One issue often overlooked with regards to rubber insulating gloves in an industrial environment is the retesting of gloves. Rubber insulating gloves are not like safety glasses where you can keep using them until they break. Periodic retesting of rubber insulating gloves should also be performed at the proof-test voltage to ensure that they are still safe. So while some companies may decide to simply throw them away and buy new ones, this is a waste of money considering the gloves can be retested and recertified by a qualified test lab for a fraction of the cost of a new pair.

It is with this in mind that we offer the following FAQ about the in-service testing process for rubber insulating products:

What are the applicable OSHA regulations concerning in-service testing of rubber insulating products?

29CFR1910.137 (b) covers in-service care and use of electrical protective equipment, specifically insulating blankets, covers, line hose, gloves and sleeves made of rubber, and it specifically references the relevant ASTM specifications.

What ASTM specifications apply to the in-service care of rubber insulating gloves?

 ASTM F496

What are the testing intervals for electrical protective rubber insulating products?

The interval between date of issue and tests should be based on work practices and test experience. For gloves the interval shall not exceed 6 months except for industries, such as telecommunications, that utilize insulating gloves as precautionary protection, in which case the maximum interval may be increased to 9 months.

What about retesting unused rubber insulating products?

All electrical protective rubber insulating products are tested by the manufacturer prior to first shipment. End users (or end users’ designee) may perform acceptance testing within the first 2 months after receipt. Rubber insulating products shall not be placed into service unless they have been tested electrically within the previous 12 months.

What is involved in the inspection and testing process?

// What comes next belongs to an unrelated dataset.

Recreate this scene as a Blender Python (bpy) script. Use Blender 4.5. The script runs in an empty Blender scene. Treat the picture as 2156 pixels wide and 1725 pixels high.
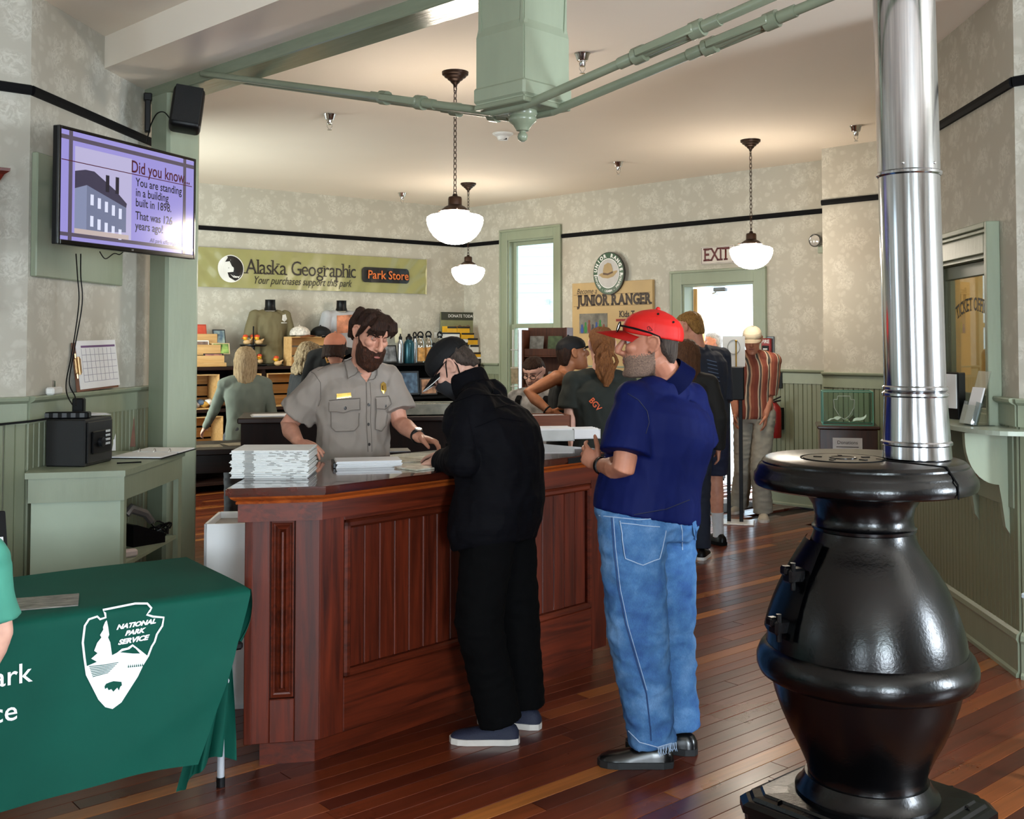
import bpy, bmesh, math, random
import numpy as np
from mathutils import Vector, Matrix, noise
random.seed(7)
V = Vector
sc = bpy.context.scene
COL = sc.collection
rad = math.radians

# ------------------------------------------------------------------ camera
FPX, CXP, HYP, CAMZ, PITCH = 2250.0, 1078.0, 720.0, 1.65, rad(1.95)
PY0 = HYP - FPX * math.tan(PITCH)
cam_d = bpy.data.cameras.new('camera')
cam = bpy.data.objects.new('camera', cam_d)
COL.objects.link(cam)
cam_d.sensor_width = 36.0
cam_d.lens = FPX * 36.0 / 2156.0
cam_d.shift_y = -(862.5 - PY0) / 2156.0
cam_d.clip_end = 200
cam.location = (0, 0, CAMZ)
cam.rotation_euler = (rad(90) + PITCH, 0, 0)
sc.camera = cam

# ------------------------------------------------------------------ world, daylight, exposure
world = bpy.data.worlds.new('world')
sc.world = world
world.use_nodes = True
wn = world.node_tree.nodes
wn['Background'].inputs[0].default_value = (0.72, 0.86, 1.0, 1)
wn['Background'].inputs[1].default_value = 2.6
sc.view_settings.view_transform = 'Standard'
sc.view_settings.look = 'None'
sc.view_settings.gamma = 1.0
sc.view_settings.use_curve_mapping = False
sc.view_settings.exposure = 0.42
sc.cycles.max_bounces = 5
sc.cycles.diffuse_bounces = 3
sc.cycles.glossy_bounces = 3
sc.cycles.transmission_bounces = 3
sc.cycles.transparent_max_bounces = 8
sc.cycles.caustics_reflective = False
sc.cycles.caustics_refractive = False
sc.cycles.use_adaptive_sampling = True
sc.cycles.adaptive_threshold = 0.03
sc.cycles.sample_clamp_indirect = 4.0


def area_light(name, loc, aim, w, h, power, col=(1, 1, 1)):
 d = bpy.data.lights.new(name, 'AREA')
 d.shape = 'RECTANGLE'
 d.size, d.size_y, d.energy, d.color = w, h, power, col
 o = bpy.data.objects.new(name, d)
 COL.objects.link(o)
 o.location = loc
 o.rotation_euler = (V(aim) - V(loc)).to_track_quat('-Z', 'Y').to_euler()
 return o


# daylight that comes in through the street windows behind and beside the photographer
DAY = (0.80, 0.90, 1.0)
area_light('daylight_street_window', (1.75, -3.62, 1.75), (1.3, 0, 2.9), 1.1, 2.0, 380, DAY)
area_light('daylight_street_window', (-1.75, -3.62, 1.75), (-1.75, 0, 2.9), 1.1, 2.0, 80, DAY)
area_light('daylight_side_window', (5.40, 2.05, 1.75), (1.6, 2.9, 2.9), 1.1, 2.0, 330, DAY)
area_light('daylight_side_window', (-5.30, 2.05, 1.75), (-1.6, 3.4, 2.6), 1.1, 2.0, 10, DAY)
area_light('daylight_shop_window', (-4.25, 8.6, 1.75), (-1.2, 12.6, 1.6), 1.1, 2.0, 170, (1.0, 0.98, 0.94))
sun_d = bpy.data.lights.new('sun', 'SUN')
sun_d.energy, sun_d.angle, sun_d.color = 7.0, rad(0.6), (1.0, 0.95, 0.86)
sun = bpy.data.objects.new('sun', sun_d)
COL.objects.link(sun)
sun.rotation_euler = V((-0.62, -0.50, -0.60)).to_track_quat('-Z', 'Y').to_euler()


# ------------------------------------------------------------------ pixel <-> place
def ray(u, v):
 dx, dy = (u - CXP) / FPX, (PY0 - v) / FPX
 c, s = math.cos(PITCH), math.sin(PITCH)
 return V((dx, c - dy * s, s + dy * c))


def P(u, v, Y):
 d = ray(u, v)
 return V((0, 0, CAMZ)) + d * (Y / d.y)


def PZ(u, v, z):
 d = ray(u, v)
 return V((0, 0, CAMZ)) + d * ((z - CAMZ) / d.z)


# ------------------------------------------------------------------ materials
def lin(h):
 if isinstance(h, str):
  h = h.lstrip('#')
  c = [int(h[i:i + 2], 16) / 255 for i in (0, 2, 4)]
 else:
  c = list(h)
 return tuple(((x / 12.92) if x <= 0.04045 else ((x + 0.055) / 1.055) ** 2.4) for x in c) + (1.0,)


_mats = {}


class NT:
 def __init__(s, m):
  m.use_nodes = True
  s.t = m.node_tree
  s.b = s.t.nodes['Principled BSDF']

 def n(s, typ, **kw):
  x = s.t.nodes.new('ShaderNode' + typ)
  for k, v in kw.items():
   if k.startswith('i_'):
    key = k[2:]
    x.inputs[int(key) if key.isdigit() else key.replace('_', ' ')].default_value = v
   else:
    setattr(x, k, v)
  return x

 def l(s, a, b):
  s.t.links.new(a, b)

 def coords(s, scale=(1, 1, 1), kind='Object', rot=(0, 0, 0)):
  tc = s.n('TexCoord')
  mp = s.n('Mapping')
  mp.inputs['Scale'].default_value = scale
  mp.inputs['Rotation'].default_value = rot
  s.l(tc.outputs[kind], mp.inputs[0])
  return mp.outputs[0]

 def mix(s, fac, a, b, mode='MIX'):
  m = s.n('Mix', data_type='RGBA', blend_type=mode)
  for sock, val in ((m.inputs['Factor'], fac), (m.inputs['A'], a), (m.inputs['B'], b)):
   if sock.type == 'VALUE' and isinstance(val, (int, float)):
    sock.default_value = val
   elif isinstance(val, (tuple, list)):
    sock.default_value = val
   else:
    s.l(val, sock)
  # data_type RGBA: use colour sockets
  return m

 def cmix(s, fac, a, b, mode='MIX'):
  m = s.n('MixRGB', blend_type=mode)
  for i, val in enumerate((fac, a, b)):
   if isinstance(val, (int, float, tuple, list)):
    m.inputs[i].default_value = val
   else:
    s.l(val, m.inputs[i])
  return m.outputs[0]

 def ramp(s, fac, stops):
  r = s.n('ValToRGB')
  e = r.color_ramp.elements
  while len(e) < len(stops):
   e.new(0.5)
  for el, (p, c) in zip(e, stops):
   el.position = p
   el.color = c if len(c) == 4 else tuple(c) + (1,)
  s.l(fac, r.inputs[0])
  return r.outputs[0]

 def noise(s, vec, scale=5, detail=3, rough=0.5, dist=0.0):
  x = s.n('TexNoise')
  x.inputs['Scale'].default_value = scale
  x.inputs['Detail'].default_value = detail
  x.inputs['Roughness'].default_value = rough
  x.inputs['Distortion'].default_value = dist
  s.l(vec, x.inputs['Vector'])
  return x.outputs['Fac']

 def bump(s, h, strength=0.2, dist=0.01):
  b = s.n('Bump')
  b.inputs['Strength'].default_value = strength
  b.inputs['Distance'].default_value = dist
  s.l(h, b.inputs['Height'])
  s.l(b.outputs[0], s.b.inputs['Normal'])


def setb(b, **kw):
 names = {'rough': 'Roughness', 'metal': 'Metallic', 'spec': 'Specular IOR Level', 'coat': 'Coat Weight', 'coatr': 'Coat Roughness',
    'trans': 'Transmission Weight', 'ior': 'IOR', 'alpha': 'Alpha', 'emit': 'Emission Strength', 'sheen': 'Sheen Weight'}
 for k, v in kw.items():
  b.inputs[names[k]].default_value = v


def M(name, col, rough=0.5, metal=0.0, var=0.12, vscale=8.0, bump=0.0, bscale=60.0, stretch=(1, 1, 1), emit=0.0, **kw):
 """plain procedural material: colour with soft noise variation and optional fine relief"""
 if name in _mats:
  return _mats[name]
 m = bpy.data.materials.new(name)
 nt = NT(m)
 c = lin(col)
 setb(nt.b, rough=rough, metal=metal, **kw)
 vec = nt.coords(stretch)
 f = nt.noise(vec, vscale, 3)
 dark = tuple(x * (1 - var) for x in c[:3]) + (1,)
 lite = tuple(min(1, x * (1 + var)) for x in c[:3]) + (1,)
 colr = nt.ramp(f, [(0.3, dark), (0.7, lite)])
 nt.l(colr, nt.b.inputs['Base Color'])
 if bump:
  nt.bump(nt.noise(vec, bscale, 4), bump, 0.01)
 if emit:
  nt.l(colr, nt.b.inputs['Emission Color'])
  setb(nt.b, emit=emit)
 _mats[name] = m
 return m


def mat_new(name):
 m = bpy.data.materials.new(name)
 _mats[name] = m
 return m, NT(m)


def wood(name, c1, c2, rough=0.35, axis=2, coat=0.0, spec=0.5, rnd=0.0, gs=1.0, bump=0.08):
 if name in _mats:
  return _mats[name]
 m, nt = mat_new(name)
 st = [14 * gs, 14 * gs, 14 * gs]
 st[axis] = 0.8 * gs
 oi = nt.n('ObjectInfo')
 tc = nt.n('TexCoord')
 addv = nt.n('VectorMath', operation='ADD')
 mul = nt.n('VectorMath', operation='SCALE')
 comb = nt.n('CombineXYZ')
 for i in range(3):
  nt.l(oi.outputs['Random'], comb.inputs[i])
 nt.l(comb.outputs[0], mul.inputs[0])
 mul.inputs['Scale'].default_value = 37.0
 nt.l(tc.outputs['Object'], addv.inputs[0])
 nt.l(mul.outputs[0], addv.inputs[1])
 mp = nt.n('Mapping')
 mp.inputs['Scale'].default_value = st
 nt.l(addv.outputs[0], mp.inputs[0])
 f = nt.noise(mp.outputs[0], 2.2, 6, 0.62, 0.7)
 col = nt.ramp(f, [(0.28, lin(c1)), (0.72, lin(c2))])
 if rnd:
  v = nt.n('MapRange')
  v.inputs['To Min'].default_value = 1 - rnd
  v.inputs['To Max'].default_value = 1 + rnd
  nt.l(oi.outputs['Random'], v.inputs[0])
  hsv = nt.n('HueSaturation')
  nt.l(v.outputs[0], hsv.inputs['Value'])
  nt.l(col, hsv.inputs['Color'])
  col = hsv.outputs[0]
 nt.l(col, nt.b.inputs['Base Color'])
 setb(nt.b, rough=rough, coat=coat, spec=spec)
 nt.bump(f, bump, 0.004)
 return m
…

According to ASTM specifications, at a minimum the inspection and testing of rubber insulating products includes check-in, removing previous testing marking, washing using cleaning agents that will not degrade the insulating properties, visual inspection of all surfaces (inside and out), electrical test, final inspection, recordkeeping, marking, and packing in appropriate containers for storage or shipment. “Appropriate containers” means boxes, or similar sturdy packaging materials to prevent folding, creasing, or similar loose storage that can cause stress on the rubber.

Can rubber insulating products be repaired?

While some test labs do perform repairs, it is the opinion of the author and our company that repairing or trimming defective rubber insulating products is not good practice and we will not perform such repairs.

Who is qualified to perform in-service inspection and testing of rubber insulating products?

Many electric power utilities operate their own dielectric test facility to perform acceptance and in-service testing of rubber insulating products. There are also independent testing facilities that can perform the acceptance and in-service testing on behalf of end users.

What is “NAIL” and what does it mean to be a NAIL-Accredited Test Lab?

NAIL (or formally NAILforPET,) formed in 1978, stands for National Association of Independent Laboratories for Protective Equipment Testing. It incorporates the only Laboratory Accreditation for electrical equipment test labs program in North America. Accreditation criteria include laboratory facility, equipment, training and knowledge of staff, and quality control work procedures covering the inspection and testing of electrical protective equipment in accordance with ASTM specifications. Today the NAIL program is recognized throughout North America as an important asset to the credentials of a testing facility.

Two-set program

One recommended procedure to ensure that test gloves are always available is to implement a two-set program. For example, set A is used for six months. Then set B is put into service and set A is sent to a test lab for retest. A similar rotation is done six months later. Test labs usually mark the gloves with a date of test and/or a date to return for test to provide a visual reminder of when gloves need to be retested. To make the program even easier, some companies implement a color-coded glove program. For example, red gloves in the first half of the year and black gloves the second half. This way if a worker is using red gloves in October, a safety director or supervisor can quickly see that the worker is using out-of-date gloves and react accordingly.

Improper use of rubber insulating gloves can be a matter of life and death. Get them retested regularly to make sure that they are still electrically safe. Treat your rubber gloves well and they can last a long time.